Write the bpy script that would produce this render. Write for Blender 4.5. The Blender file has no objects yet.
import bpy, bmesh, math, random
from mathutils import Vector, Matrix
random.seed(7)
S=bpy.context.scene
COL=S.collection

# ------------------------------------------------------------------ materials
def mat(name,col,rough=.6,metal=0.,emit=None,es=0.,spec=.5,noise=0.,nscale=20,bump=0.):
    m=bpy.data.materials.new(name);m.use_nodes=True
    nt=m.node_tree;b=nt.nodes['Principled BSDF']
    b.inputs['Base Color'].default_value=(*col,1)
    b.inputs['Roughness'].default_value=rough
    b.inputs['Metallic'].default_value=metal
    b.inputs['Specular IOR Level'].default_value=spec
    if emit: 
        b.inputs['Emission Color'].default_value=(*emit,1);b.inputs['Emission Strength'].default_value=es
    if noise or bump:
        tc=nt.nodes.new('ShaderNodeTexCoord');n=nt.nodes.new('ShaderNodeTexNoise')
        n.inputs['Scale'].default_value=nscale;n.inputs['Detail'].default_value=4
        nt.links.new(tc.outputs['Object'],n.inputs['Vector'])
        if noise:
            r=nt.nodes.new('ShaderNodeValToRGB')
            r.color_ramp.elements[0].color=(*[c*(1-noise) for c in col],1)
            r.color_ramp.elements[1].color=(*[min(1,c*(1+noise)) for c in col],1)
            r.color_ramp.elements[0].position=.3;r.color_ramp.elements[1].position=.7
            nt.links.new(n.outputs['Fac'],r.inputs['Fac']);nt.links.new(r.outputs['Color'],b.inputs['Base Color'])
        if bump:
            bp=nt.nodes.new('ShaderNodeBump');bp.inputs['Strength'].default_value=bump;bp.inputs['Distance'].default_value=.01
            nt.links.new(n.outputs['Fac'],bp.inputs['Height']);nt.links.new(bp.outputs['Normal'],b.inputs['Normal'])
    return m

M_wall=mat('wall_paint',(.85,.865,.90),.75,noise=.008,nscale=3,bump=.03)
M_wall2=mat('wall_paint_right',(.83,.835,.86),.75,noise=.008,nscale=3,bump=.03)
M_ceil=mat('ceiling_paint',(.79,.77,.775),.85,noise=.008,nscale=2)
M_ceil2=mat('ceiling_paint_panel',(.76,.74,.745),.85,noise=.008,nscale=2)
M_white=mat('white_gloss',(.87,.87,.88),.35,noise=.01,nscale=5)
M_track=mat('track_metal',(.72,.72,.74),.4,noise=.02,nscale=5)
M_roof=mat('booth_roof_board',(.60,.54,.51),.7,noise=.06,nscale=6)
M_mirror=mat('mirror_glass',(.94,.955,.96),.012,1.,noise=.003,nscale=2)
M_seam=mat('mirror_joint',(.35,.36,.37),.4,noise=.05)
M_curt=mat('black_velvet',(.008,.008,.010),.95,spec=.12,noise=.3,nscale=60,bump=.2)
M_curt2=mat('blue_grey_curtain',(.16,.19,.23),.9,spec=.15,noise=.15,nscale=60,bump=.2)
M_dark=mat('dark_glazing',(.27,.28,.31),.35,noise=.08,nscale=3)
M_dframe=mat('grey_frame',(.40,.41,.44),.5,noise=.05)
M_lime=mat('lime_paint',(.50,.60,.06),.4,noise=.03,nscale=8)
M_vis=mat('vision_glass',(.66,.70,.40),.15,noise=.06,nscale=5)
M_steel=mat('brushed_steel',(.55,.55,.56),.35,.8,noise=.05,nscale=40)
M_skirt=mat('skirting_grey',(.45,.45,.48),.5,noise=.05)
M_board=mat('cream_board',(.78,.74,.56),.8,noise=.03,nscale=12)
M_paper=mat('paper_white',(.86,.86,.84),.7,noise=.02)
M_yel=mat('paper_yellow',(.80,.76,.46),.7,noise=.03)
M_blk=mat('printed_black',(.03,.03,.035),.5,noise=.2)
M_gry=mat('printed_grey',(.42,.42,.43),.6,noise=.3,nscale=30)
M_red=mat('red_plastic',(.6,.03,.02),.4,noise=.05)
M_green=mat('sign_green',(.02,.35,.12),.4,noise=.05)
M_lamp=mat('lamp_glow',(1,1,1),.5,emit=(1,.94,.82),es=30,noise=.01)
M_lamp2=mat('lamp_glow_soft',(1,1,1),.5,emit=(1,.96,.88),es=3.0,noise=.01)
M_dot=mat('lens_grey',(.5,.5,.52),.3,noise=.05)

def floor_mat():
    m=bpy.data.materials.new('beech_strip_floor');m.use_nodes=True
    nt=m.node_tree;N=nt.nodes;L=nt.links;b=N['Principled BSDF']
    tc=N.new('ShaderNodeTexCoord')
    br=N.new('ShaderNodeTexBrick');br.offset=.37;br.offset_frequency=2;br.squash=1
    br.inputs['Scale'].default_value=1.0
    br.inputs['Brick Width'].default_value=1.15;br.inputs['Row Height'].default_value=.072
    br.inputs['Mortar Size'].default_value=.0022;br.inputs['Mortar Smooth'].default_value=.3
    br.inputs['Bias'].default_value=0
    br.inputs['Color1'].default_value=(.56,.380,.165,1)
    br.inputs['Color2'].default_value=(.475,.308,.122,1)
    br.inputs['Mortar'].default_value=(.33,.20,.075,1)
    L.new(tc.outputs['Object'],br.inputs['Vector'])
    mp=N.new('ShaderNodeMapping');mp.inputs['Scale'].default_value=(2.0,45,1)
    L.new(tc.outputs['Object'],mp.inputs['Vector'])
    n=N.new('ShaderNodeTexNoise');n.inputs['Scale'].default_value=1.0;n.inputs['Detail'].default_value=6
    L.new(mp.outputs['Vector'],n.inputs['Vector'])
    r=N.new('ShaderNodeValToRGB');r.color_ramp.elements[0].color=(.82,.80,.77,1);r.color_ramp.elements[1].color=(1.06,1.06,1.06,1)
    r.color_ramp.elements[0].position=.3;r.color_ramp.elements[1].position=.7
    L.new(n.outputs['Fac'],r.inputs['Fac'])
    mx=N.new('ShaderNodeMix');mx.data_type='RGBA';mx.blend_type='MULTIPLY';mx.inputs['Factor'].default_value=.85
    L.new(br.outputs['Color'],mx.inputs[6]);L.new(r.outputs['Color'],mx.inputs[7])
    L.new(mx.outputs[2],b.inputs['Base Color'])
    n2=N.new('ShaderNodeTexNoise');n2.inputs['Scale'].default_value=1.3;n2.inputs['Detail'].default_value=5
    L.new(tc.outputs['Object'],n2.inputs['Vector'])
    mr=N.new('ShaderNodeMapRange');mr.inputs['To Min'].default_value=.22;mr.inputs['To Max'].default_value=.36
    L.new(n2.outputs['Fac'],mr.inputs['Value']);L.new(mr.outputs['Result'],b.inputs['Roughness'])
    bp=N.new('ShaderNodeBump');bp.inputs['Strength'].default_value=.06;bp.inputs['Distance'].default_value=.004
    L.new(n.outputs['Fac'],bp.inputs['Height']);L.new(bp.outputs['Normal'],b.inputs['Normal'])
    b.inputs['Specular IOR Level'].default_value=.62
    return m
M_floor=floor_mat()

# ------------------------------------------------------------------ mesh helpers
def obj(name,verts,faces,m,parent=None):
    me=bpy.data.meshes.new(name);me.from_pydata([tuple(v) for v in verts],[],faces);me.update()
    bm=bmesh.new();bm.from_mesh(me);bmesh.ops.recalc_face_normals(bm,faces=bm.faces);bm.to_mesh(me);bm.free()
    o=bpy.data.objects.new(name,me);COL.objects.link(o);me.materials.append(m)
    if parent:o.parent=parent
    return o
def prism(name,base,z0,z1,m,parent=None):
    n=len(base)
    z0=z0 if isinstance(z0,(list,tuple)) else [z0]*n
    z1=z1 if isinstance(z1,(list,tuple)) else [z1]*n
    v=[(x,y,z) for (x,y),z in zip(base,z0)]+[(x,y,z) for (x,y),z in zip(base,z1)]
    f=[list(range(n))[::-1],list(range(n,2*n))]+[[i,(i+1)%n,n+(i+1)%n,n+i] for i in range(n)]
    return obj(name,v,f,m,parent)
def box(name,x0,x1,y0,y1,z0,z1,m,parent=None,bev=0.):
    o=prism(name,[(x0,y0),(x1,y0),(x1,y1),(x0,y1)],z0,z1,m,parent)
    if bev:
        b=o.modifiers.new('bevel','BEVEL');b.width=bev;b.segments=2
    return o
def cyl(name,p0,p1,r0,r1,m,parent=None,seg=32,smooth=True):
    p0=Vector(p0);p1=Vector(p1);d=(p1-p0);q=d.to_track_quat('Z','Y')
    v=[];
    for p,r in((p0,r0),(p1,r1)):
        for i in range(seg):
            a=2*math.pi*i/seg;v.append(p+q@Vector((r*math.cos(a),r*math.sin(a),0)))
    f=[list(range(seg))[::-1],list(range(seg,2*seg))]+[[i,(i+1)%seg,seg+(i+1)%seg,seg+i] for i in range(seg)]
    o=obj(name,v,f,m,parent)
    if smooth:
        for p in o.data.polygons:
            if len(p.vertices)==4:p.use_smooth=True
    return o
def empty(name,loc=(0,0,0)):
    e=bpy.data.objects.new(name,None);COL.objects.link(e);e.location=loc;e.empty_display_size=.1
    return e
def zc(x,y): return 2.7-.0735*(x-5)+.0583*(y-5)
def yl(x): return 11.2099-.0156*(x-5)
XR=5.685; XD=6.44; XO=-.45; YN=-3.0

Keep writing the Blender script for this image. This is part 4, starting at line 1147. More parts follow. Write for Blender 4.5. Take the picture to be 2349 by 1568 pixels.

**OBJECTIVE:** Restate word for word only the lines running from the beginning of the data to the line holding "COL=S.collection", both included.

**FINISHED ANSWER:**
Write the bpy script that would produce this render. Write for Blender 4.5. The Blender file has no objects yet.
import bpy, bmesh, math, random
from mathutils import Vector, Matrix
random.seed(7)
S=bpy.context.scene
COL=S.collection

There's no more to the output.